Three string musicians and a vocalist, winners of the Concerto Competition gathered in Kresge Auditorium for a riveting display of DePauw’s top musical talent on Sunday.

Every year, the School of Music hosts a competition open to any DePauw student. According to the program brochure, this year they had “40 entrants performing in the categories of string instruments, voice, woodwinds, and percussion.” In two rounds, the top scoring musicians are selected to be featured in a concert of the DePauw Symphony Orchestra.

This year, the concert featured Peter Kim, a senior cellist; David Young, a first-year vocalist; Amelia Smerz, a first-year cellist; and Jackson Bailey, a junior violinist. Music students don’t receive many opportunities to perform as soloists with an orchestra, so the concerto is an opportunity to gain that experience.

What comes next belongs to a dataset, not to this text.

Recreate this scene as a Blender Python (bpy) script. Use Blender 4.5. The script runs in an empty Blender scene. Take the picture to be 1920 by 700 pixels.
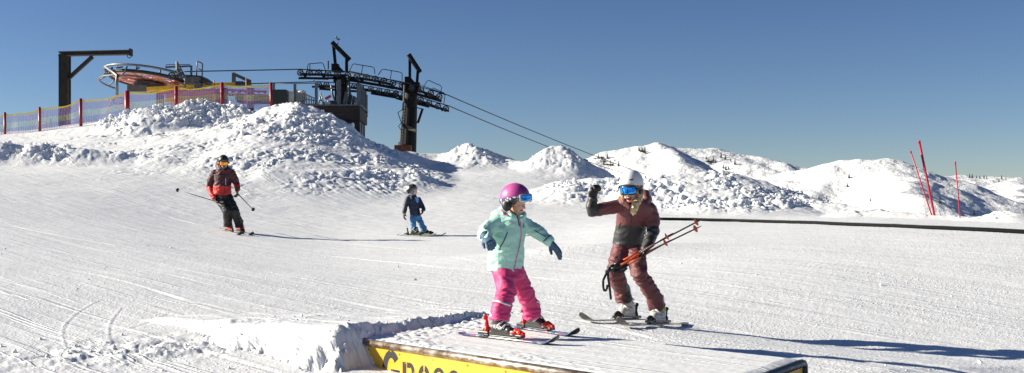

Kim appreciated the chance to show his parents that all of his hard work had paid off for the second year in a row--he won the competition last year as well.

“Because I won, my parents got to see me play on a big stage with an orchestra and that’s what was most rewarding about it,” Kim said. “So when I was playing I imagined my parents sitting in the audience and listening to me play, and I think that gave me a lot of motivation to practice and it gave me greater joy.”

The Dvořák piece that Kim selected added to his positive experience. “The piece is a piece that I’ve wanted to play all my life... if there’s a piece a cellist wants, it’s that piece for the cello,” Kim said.

Like the other students, he emphasized how grateful he was to play with the orchestra supporting him. “To be able to play [the piece] with an orchestra was such an honor and such a blessing for me... I think it’ll bode well for the future that I’ve played it now,” Kim said.

Young said he was “shocked but definitely excited” upon hearing that he had won. Especially as a first-year student, he did not expect to be picked over so many talented vocalists. “I was definitely just shocked that, you know, these other people have been here for years and their voices are so much more developed than mine,” Young said.

It was Young’s first time performing in front of such a large audience with the orchestra backing him. “It was a completely new experience, being on a really big stage in a big hall. I’ve done musicals since I was eight, but it was never a hall that big and it was never a full orchestra,” Young said. “So that was awesome.”

Smerz enjoyed the unfamiliar opportunity of playing with an orchestra. She was calmed by her observation that “the soloist themself is not the important part; it’s the music,” Smerz said. “I think connecting with that really, not just in an abstract way but in a real way on stage, helped the music to move through me more easily.”

Though Smerz admitted that she had some nerves, she was calmed by the orchestra behind her. “I wasn’t worried about being impressive or hitting all the notes because it wasn’t about that,” Smerz said. “It was a really nice transcendent experience.”

Bailey said that in the past, he got bad stage fright, but during the concert, he was comfortable. He relaxed and took the chance to showcase his hard work. “I was just like ‘I’m just gonna share what I have with you,’” Bailey said.

Like the other performers, Bailey enjoyed showing off the long hours that he spends practicing. “I felt really good,” Bailey said, “It was kind of a validation for all of the hard work that I’ve been putting in.”